■ **TASK PROMPT**:
Leave the pictures out. Return all other data exactly.

■ **DATA SECTION**:

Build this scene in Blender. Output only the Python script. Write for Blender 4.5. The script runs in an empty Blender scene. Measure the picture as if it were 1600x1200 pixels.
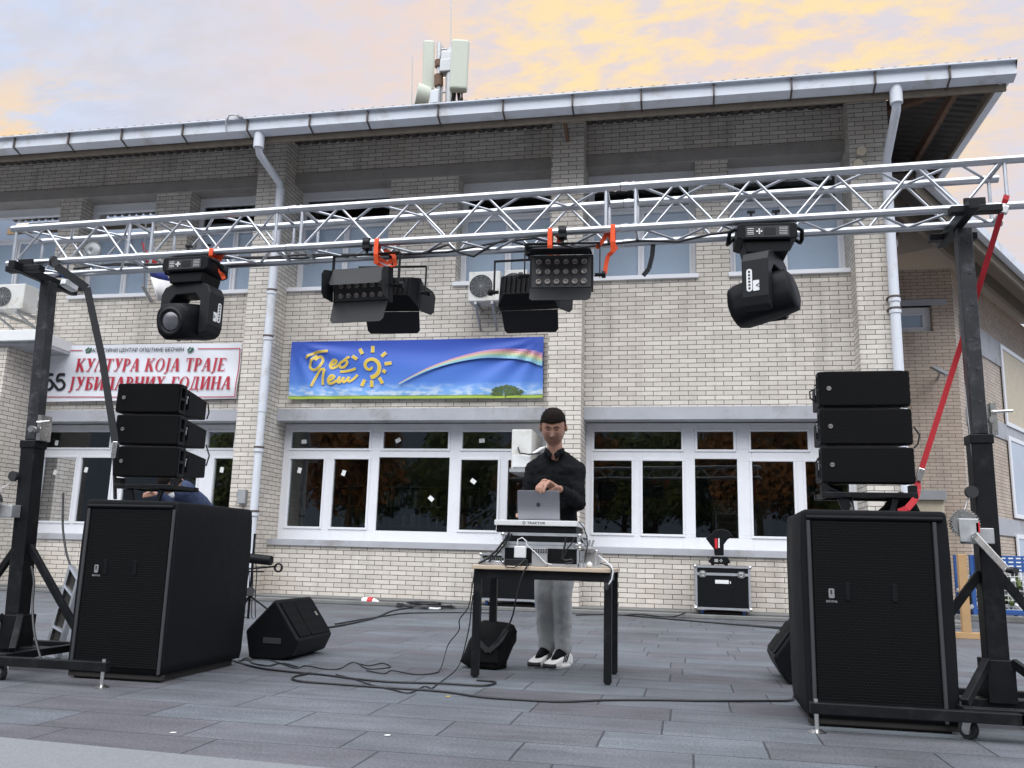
import bpy, bmesh, math, random
from math import sin, cos, pi, radians as RAD
from mathutils import Vector, Matrix
random.seed(11)
S = bpy.context.scene
COL = S.collection
# ---------------------------------------------------------------- camera
CAM_H = 0.81
FPX = 1353.3            # focal length in pixels of a 1600 px wide frame
yaw, pit, rol = RAD(-11.38), RAD(11.03), RAD(1.53)
_f = Vector((sin(yaw)*cos(pit), cos(yaw)*cos(pit), sin(pit)))
_r0 = Vector((cos(yaw), -sin(yaw), 0)); _u0 = _r0.cross(_f)
_r = cos(rol)*_r0 + sin(rol)*_u0; _u = -sin(rol)*_r0 + cos(rol)*_u0
cam_d = bpy.data.cameras.new('camera'); cam = bpy.data.objects.new('camera', cam_d); COL.objects.link(cam)
cam_d.sensor_width = 36; cam_d.lens = FPX*36/1600; cam_d.clip_start = 0.05; cam_d.clip_end = 2000
m4 = Matrix((( _r.x, _u.x, -_f.x, 0), (_r.y, _u.y, -_f.y, 0), (_r.z, _u.z, -_f.z, CAM_H), (0, 0, 0, 1)))
cam.matrix_world = m4
S.camera = cam
CP = Vector((0, 0, CAM_H))
def ray(u, v): return _r*((u-800)/FPX) - _u*((v-600)/FPX) + _f
def at(u, v, Y):
    d = ray(u, v); return CP + d*(Y/d.y)
def gnd(u, v, z=0.0):
    d = ray(u, v); return CP + d*((z-CAM_H)/d.z)
def atx(u, v, X):
    d = ray(u, v); return CP + d*(X/d.x)
# ---------------------------------------------------------------- world, sun, exposure
W = bpy.data.worlds.new('World'); S.world = W; W.use_nodes = True
nt = W.node_tree; N = nt.nodes; L = nt.links
for n in list(N): N.remove(n)
def nd(tree, t, **k):
    n = tree.nodes.new(t)
    for a, b in k.items():
        if a == 'inp':
            for i, val in b.items(): n.inputs[i].default_value = val
        else: setattr(n, a, b)
    return n
SUN_AZ, SUN_EL = RAD(-12), RAD(9)          # low sun behind the building
sky = nd(nt, 'ShaderNodeTexSky', sky_type='NISHITA', sun_disc=False, sun_elevation=SUN_EL, sun_rotation=SUN_AZ, altitude=100)
tc = nd(nt, 'ShaderNodeTexCoord'); sep = nd(nt, 'ShaderNodeSeparateXYZ'); L.new(tc.outputs['Generated'], sep.inputs[0])
def wmath(op, a, b=None, c=None, clamp=False):
    n = nd(nt, 'ShaderNodeMath', operation=op, use_clamp=clamp)
    for i, x in enumerate((a, b, c)):
        if x is None: continue
        if isinstance(x, (int, float)): n.inputs[i].default_value = x
        else: L.new(x, n.inputs[i])
    return n.outputs[0]
zc = wmath('ADD', wmath('MAXIMUM', sep.outputs[2], 0.0), 0.22)
cx = wmath('DIVIDE', sep.outputs[0], zc); cy = wmath('DIVIDE', sep.outputs[1], zc)
comb = nd(nt, 'ShaderNodeCombineXYZ'); L.new(cx, comb.inputs[0]); L.new(cy, comb.inputs[1])
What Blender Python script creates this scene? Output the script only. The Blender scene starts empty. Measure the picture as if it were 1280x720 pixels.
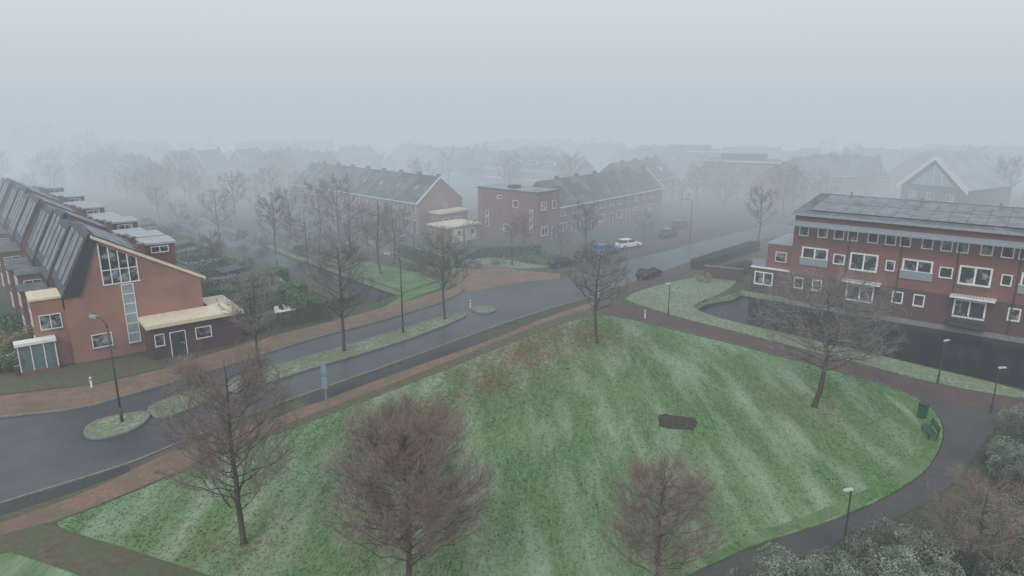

■ **ANSWER IN FULL**:
Build this scene in Blender. Output only the Python script. Write for Blender 4.5. The script runs in an empty Blender scene. Measure the picture as if it were 1600x1200 pixels.
import bpy, bmesh, math, random
from math import sin, cos, pi, radians as RAD
from mathutils import Vector, Matrix
random.seed(11)
S = bpy.context.scene
COL = S.collection
# ---------------------------------------------------------------- camera
CAM_H = 0.81
FPX = 1353.3            # focal length in pixels of a 1600 px wide frame
yaw, pit, rol = RAD(-11.38), RAD(11.03), RAD(1.53)
_f = Vector((sin(yaw)*cos(pit), cos(yaw)*cos(pit), sin(pit)))
_r0 = Vector((cos(yaw), -sin(yaw), 0)); _u0 = _r0.cross(_f)
_r = cos(rol)*_r0 + sin(rol)*_u0; _u = -sin(rol)*_r0 + cos(rol)*_u0
cam_d = bpy.data.cameras.new('camera'); cam = bpy.data.objects.new('camera', cam_d); COL.objects.link(cam)
cam_d.sensor_width = 36; cam_d.lens = FPX*36/1600; cam_d.clip_start = 0.05; cam_d.clip_end = 2000
m4 = Matrix((( _r.x, _u.x, -_f.x, 0), (_r.y, _u.y, -_f.y, 0), (_r.z, _u.z, -_f.z, CAM_H), (0, 0, 0, 1)))
cam.matrix_world = m4
S.camera = cam
CP = Vector((0, 0, CAM_H))
def ray(u, v): return _r*((u-800)/FPX) - _u*((v-600)/FPX) + _f
def at(u, v, Y):
    d = ray(u, v); return CP + d*(Y/d.y)
def gnd(u, v, z=0.0):
    d = ray(u, v); return CP + d*((z-CAM_H)/d.z)
def atx(u, v, X):
    d = ray(u, v); return CP + d*(X/d.x)
# ---------------------------------------------------------------- world, sun, exposure
W = bpy.data.worlds.new('World'); S.world = W; W.use_nodes = True
nt = W.node_tree; N = nt.nodes; L = nt.links
for n in list(N): N.remove(n)
def nd(tree, t, **k):
    n = tree.nodes.new(t)
    for a, b in k.items():
        if a == 'inp':
            for i, val in b.items(): n.inputs[i].default_value = val
        else: setattr(n, a, b)
    return n
SUN_AZ, SUN_EL = RAD(-12), RAD(9)          # low sun behind the building
sky = nd(nt, 'ShaderNodeTexSky', sky_type='NISHITA', sun_disc=False, sun_elevation=SUN_EL, sun_rotation=SUN_AZ, altitude=100)
tc = nd(nt, 'ShaderNodeTexCoord'); sep = nd(nt, 'ShaderNodeSeparateXYZ'); L.new(tc.outputs['Generated'], sep.inputs[0])
def wmath(op, a, b=None, c=None, clamp=False):
    n = nd(nt, 'ShaderNodeMath', operation=op, use_clamp=clamp)
    for i, x in enumerate((a, b, c)):
        if x is None: continue
        if isinstance(x, (int, float)): n.inputs[i].default_value = x
        else: L.new(x, n.inputs[i])
    return n.outputs[0]
zc = wmath('ADD', wmath('MAXIMUM', sep.outputs[2], 0.0), 0.22)
cx = wmath('DIVIDE', sep.outputs[0], zc); cy = wmath('DIVIDE', sep.outputs[1], zc)
comb = nd(nt, 'ShaderNodeCombineXYZ'); L.new(cx, comb.inputs[0]); L.new(cy, comb.inputs[1])
What Blender Python script creates this scene? Output the script only. The Blender scene starts empty. Measure the picture as if it were 1280x720 pixels.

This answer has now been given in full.